-- AIM --
Write out again, unaltered, the lines from the start through the line containing "scene.camera = cam".
+++ DATA TO USE +++
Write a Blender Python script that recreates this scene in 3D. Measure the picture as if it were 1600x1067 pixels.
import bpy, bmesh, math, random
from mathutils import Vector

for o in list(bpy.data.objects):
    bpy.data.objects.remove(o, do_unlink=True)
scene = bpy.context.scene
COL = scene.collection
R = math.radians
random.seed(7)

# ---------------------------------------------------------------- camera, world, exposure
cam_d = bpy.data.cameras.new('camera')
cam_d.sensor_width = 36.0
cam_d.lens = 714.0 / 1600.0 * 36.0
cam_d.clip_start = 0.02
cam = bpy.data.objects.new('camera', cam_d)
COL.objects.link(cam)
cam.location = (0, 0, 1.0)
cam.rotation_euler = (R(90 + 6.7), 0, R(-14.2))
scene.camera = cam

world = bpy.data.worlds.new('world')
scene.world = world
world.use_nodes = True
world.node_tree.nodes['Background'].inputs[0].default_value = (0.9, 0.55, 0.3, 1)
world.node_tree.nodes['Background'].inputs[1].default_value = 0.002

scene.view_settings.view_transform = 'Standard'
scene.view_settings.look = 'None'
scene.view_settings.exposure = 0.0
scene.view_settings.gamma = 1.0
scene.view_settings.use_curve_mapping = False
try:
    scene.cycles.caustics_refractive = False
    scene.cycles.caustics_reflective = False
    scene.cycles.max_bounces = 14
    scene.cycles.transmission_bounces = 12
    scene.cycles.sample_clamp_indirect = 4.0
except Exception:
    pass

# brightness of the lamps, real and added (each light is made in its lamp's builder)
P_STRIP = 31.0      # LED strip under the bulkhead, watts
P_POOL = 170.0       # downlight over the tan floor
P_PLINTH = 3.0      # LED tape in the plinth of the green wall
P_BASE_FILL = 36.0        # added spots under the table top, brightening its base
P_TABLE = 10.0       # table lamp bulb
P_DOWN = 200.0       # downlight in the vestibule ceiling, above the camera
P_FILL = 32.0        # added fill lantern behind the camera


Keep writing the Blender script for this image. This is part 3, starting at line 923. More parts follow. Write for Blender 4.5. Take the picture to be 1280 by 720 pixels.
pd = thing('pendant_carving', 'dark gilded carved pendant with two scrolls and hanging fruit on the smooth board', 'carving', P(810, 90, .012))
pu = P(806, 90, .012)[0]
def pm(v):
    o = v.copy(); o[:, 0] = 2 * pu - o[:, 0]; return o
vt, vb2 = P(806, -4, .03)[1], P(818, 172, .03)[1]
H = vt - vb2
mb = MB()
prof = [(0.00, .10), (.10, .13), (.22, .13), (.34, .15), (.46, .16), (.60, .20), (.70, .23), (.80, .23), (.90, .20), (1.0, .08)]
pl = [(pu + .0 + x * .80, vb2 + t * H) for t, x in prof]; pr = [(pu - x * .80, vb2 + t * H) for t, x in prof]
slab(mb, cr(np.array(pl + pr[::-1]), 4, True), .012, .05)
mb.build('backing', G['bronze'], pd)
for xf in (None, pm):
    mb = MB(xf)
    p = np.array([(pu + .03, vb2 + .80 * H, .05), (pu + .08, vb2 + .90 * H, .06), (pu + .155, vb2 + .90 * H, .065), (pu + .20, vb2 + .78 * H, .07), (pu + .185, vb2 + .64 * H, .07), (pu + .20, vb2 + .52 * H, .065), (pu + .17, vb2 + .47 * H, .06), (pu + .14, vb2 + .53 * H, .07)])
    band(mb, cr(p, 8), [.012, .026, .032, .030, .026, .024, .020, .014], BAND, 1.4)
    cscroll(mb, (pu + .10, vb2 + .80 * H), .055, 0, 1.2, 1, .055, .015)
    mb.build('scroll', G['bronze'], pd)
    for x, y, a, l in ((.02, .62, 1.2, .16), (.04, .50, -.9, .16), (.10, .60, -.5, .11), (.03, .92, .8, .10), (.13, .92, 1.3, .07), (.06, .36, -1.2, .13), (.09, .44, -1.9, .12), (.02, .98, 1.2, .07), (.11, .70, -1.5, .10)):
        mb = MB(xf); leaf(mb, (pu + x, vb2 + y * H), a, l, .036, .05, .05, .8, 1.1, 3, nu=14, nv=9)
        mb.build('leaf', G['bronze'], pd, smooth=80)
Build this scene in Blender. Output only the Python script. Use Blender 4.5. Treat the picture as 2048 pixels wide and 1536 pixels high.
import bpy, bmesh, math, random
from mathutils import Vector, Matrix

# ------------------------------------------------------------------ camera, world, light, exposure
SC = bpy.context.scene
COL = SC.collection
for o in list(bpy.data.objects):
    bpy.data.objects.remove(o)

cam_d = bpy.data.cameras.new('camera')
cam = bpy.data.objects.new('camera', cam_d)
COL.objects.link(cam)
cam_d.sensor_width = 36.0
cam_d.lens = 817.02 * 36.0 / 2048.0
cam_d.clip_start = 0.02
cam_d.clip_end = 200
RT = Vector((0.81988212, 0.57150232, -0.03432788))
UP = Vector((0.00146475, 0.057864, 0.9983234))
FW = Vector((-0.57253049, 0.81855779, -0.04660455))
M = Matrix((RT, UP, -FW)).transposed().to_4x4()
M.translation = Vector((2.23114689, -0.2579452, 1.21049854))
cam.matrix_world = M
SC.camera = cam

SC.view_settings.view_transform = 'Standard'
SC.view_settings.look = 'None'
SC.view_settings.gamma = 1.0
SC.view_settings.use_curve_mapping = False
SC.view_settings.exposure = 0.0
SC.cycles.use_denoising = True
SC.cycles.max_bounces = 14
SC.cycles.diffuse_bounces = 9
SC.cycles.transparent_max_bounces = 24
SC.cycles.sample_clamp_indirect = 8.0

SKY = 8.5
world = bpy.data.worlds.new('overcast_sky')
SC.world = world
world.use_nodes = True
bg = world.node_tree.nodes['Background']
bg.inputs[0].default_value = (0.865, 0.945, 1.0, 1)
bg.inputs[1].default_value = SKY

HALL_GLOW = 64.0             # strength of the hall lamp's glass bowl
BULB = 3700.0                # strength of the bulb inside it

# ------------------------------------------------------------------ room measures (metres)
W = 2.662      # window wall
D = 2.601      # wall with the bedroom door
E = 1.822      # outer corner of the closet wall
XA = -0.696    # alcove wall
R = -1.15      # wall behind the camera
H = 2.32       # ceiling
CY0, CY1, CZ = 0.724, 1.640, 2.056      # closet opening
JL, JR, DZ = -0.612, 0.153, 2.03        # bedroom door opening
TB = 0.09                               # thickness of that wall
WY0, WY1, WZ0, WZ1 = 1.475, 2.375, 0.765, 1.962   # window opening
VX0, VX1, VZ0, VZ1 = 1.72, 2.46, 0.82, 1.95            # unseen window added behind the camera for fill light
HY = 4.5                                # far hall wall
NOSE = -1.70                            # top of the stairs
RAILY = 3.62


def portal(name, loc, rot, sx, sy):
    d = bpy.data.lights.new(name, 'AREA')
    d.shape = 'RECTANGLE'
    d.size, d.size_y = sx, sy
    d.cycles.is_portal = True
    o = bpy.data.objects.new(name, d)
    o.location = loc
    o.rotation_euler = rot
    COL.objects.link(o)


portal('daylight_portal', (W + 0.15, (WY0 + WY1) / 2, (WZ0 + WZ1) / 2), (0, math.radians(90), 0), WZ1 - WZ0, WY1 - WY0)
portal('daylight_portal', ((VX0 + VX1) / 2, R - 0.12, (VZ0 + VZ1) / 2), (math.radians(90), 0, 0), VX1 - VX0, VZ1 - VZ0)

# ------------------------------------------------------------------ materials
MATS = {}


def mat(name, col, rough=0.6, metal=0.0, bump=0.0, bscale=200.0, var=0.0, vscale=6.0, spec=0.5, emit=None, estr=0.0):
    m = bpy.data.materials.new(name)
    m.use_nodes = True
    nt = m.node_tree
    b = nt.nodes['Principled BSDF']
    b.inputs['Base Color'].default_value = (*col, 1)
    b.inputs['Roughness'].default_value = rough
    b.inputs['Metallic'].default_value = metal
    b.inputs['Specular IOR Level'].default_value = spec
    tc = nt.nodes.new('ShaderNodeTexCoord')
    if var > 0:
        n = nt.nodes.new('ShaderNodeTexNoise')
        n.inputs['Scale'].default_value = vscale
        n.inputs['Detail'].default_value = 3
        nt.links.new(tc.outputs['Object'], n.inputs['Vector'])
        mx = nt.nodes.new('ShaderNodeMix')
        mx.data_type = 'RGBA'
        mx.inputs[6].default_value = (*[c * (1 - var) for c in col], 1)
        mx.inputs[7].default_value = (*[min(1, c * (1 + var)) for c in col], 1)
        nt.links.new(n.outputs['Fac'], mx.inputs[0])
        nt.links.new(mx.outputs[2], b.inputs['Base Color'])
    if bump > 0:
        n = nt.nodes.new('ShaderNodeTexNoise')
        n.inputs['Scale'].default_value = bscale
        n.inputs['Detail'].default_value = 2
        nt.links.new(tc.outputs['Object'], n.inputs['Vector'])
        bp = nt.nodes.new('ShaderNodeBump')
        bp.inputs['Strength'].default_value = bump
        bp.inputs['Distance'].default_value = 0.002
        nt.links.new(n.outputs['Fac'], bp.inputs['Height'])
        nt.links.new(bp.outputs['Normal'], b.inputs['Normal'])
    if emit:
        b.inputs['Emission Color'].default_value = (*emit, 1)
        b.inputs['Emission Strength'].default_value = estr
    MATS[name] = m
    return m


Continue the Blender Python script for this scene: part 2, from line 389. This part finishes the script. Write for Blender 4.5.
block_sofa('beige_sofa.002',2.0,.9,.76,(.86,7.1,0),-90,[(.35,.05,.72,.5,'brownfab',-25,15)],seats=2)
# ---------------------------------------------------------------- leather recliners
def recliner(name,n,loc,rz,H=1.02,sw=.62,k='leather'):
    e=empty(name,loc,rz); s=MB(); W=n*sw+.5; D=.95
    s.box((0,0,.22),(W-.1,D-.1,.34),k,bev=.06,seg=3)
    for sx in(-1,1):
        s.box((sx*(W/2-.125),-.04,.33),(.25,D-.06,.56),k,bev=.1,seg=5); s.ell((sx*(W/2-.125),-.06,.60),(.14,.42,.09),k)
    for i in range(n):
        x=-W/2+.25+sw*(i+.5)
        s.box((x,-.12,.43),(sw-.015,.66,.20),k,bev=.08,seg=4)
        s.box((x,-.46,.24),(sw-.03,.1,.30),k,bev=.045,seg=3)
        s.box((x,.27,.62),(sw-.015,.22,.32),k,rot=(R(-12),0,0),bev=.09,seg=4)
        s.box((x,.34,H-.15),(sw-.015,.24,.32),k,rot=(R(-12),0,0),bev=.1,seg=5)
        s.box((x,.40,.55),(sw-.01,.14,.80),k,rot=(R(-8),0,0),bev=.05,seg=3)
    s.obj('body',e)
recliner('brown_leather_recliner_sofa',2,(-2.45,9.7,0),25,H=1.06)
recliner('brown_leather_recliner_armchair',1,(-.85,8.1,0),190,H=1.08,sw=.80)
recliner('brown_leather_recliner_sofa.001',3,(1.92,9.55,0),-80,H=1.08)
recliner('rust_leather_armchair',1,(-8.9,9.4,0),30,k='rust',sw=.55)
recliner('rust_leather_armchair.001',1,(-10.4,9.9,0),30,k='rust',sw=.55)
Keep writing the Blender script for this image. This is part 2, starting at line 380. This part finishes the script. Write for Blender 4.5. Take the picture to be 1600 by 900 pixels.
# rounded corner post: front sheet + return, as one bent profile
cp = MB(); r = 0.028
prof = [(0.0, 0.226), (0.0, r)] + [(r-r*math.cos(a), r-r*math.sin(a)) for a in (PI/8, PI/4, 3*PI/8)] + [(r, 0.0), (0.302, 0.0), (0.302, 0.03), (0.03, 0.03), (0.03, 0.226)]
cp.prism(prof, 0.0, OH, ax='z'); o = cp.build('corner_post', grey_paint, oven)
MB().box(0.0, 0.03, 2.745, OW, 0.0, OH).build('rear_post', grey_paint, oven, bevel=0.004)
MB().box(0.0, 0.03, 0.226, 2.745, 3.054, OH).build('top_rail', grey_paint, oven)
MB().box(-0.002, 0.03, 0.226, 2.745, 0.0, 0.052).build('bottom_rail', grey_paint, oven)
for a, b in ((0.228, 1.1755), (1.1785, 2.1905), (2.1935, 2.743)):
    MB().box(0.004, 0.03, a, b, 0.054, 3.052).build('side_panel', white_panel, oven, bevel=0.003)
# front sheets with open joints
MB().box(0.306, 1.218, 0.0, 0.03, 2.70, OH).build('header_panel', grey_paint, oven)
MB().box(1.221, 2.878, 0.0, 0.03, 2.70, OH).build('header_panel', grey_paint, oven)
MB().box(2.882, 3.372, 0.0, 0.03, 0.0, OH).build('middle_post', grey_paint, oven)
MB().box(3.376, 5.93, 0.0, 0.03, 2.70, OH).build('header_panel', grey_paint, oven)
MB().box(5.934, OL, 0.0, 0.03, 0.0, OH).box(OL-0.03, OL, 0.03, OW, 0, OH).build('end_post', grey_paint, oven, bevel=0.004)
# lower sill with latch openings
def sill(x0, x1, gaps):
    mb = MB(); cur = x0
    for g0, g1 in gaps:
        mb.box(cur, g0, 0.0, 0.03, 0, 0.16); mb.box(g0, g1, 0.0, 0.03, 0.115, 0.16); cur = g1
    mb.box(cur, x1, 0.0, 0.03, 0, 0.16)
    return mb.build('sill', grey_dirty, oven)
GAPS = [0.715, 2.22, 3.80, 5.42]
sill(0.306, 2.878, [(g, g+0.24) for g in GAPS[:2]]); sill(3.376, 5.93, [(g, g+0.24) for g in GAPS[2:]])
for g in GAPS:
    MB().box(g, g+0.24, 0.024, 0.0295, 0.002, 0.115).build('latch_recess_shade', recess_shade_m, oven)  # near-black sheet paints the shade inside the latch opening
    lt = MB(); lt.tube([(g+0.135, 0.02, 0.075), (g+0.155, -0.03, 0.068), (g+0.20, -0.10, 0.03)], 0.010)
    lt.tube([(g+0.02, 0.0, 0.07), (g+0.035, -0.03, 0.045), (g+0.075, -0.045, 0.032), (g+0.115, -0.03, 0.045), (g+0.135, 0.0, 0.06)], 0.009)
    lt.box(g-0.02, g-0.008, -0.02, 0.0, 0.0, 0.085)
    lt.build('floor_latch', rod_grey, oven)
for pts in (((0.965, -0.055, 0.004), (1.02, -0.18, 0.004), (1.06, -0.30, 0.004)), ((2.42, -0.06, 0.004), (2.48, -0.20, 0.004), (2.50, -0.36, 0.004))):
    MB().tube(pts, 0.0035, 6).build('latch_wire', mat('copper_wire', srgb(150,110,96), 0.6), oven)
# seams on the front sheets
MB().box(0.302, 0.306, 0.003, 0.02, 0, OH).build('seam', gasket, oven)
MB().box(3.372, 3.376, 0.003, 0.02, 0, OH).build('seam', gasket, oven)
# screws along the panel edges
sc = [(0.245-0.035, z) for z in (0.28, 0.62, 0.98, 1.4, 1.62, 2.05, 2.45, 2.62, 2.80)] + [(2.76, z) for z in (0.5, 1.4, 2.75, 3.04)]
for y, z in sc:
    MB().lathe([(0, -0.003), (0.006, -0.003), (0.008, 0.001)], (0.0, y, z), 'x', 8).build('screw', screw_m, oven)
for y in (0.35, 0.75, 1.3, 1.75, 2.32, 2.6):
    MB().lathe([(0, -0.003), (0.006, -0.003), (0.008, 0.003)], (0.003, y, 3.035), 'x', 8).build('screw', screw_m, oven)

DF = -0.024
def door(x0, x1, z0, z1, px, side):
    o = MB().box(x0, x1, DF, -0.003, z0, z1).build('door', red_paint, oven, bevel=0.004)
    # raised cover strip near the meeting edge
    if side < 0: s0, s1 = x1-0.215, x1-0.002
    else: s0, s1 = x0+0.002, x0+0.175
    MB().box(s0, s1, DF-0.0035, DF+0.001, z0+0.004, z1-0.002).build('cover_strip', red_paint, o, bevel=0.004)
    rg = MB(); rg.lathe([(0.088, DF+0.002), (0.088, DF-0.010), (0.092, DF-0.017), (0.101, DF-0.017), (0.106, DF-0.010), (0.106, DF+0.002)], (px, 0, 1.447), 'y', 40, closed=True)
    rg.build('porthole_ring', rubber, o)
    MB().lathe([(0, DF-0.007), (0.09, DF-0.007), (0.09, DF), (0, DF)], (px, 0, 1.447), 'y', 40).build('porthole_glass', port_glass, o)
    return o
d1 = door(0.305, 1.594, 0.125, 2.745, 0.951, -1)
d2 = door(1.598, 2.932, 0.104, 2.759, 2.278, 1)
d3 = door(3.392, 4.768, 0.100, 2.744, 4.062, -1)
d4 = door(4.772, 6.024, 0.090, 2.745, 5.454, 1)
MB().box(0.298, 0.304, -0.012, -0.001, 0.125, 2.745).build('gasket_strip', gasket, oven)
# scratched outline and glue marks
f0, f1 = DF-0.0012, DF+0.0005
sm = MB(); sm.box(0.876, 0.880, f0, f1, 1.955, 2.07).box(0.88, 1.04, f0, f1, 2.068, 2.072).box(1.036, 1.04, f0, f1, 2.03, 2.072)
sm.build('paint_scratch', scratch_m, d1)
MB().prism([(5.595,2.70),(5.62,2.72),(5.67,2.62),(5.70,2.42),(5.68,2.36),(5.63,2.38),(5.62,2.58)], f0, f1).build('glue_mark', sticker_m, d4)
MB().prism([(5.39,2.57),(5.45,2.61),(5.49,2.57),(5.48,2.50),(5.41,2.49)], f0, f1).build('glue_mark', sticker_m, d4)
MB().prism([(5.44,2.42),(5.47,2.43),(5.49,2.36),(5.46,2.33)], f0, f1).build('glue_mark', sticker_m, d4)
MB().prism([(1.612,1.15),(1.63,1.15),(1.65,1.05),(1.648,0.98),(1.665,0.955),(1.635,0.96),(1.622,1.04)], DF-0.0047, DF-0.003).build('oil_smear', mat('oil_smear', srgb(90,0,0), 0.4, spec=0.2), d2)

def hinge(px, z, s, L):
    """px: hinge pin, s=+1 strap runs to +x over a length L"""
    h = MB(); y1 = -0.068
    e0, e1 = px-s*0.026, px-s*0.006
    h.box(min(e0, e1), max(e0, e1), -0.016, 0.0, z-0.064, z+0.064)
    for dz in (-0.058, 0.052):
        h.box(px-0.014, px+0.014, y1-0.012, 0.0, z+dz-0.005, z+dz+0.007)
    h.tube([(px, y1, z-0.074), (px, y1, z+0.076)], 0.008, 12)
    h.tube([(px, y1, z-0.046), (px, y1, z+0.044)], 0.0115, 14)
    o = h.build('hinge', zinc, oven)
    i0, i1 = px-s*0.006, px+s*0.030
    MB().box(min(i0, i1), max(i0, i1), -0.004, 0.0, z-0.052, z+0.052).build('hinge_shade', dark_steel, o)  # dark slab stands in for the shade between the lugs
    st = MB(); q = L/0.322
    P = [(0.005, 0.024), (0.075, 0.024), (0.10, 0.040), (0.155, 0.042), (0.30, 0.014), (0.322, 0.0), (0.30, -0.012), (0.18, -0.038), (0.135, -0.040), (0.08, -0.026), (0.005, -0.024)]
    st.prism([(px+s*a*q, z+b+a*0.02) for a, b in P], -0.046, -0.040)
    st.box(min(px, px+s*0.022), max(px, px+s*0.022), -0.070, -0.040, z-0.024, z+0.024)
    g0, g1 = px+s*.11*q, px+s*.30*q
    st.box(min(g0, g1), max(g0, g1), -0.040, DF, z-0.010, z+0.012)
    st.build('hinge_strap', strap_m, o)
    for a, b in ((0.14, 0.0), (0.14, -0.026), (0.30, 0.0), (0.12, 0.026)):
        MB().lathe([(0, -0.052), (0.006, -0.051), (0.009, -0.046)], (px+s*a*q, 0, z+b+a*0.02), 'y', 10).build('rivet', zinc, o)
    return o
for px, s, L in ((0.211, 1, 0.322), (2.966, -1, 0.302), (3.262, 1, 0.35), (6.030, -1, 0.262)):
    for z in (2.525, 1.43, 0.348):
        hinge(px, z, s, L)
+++
-- TASK RESPONSE --
Write a Blender Python script that recreates this scene in 3D. Measure the picture as if it were 1600x1067 pixels.
import bpy, bmesh, math, random
from mathutils import Vector

for o in list(bpy.data.objects):
    bpy.data.objects.remove(o, do_unlink=True)
scene = bpy.context.scene
COL = scene.collection
R = math.radians
random.seed(7)

# ---------------------------------------------------------------- camera, world, exposure
cam_d = bpy.data.cameras.new('camera')
cam_d.sensor_width = 36.0
cam_d.lens = 714.0 / 1600.0 * 36.0
cam_d.clip_start = 0.02
cam = bpy.data.objects.new('camera', cam_d)
COL.objects.link(cam)
cam.location = (0, 0, 1.0)
cam.rotation_euler = (R(90 + 6.7), 0, R(-14.2))
scene.camera = cam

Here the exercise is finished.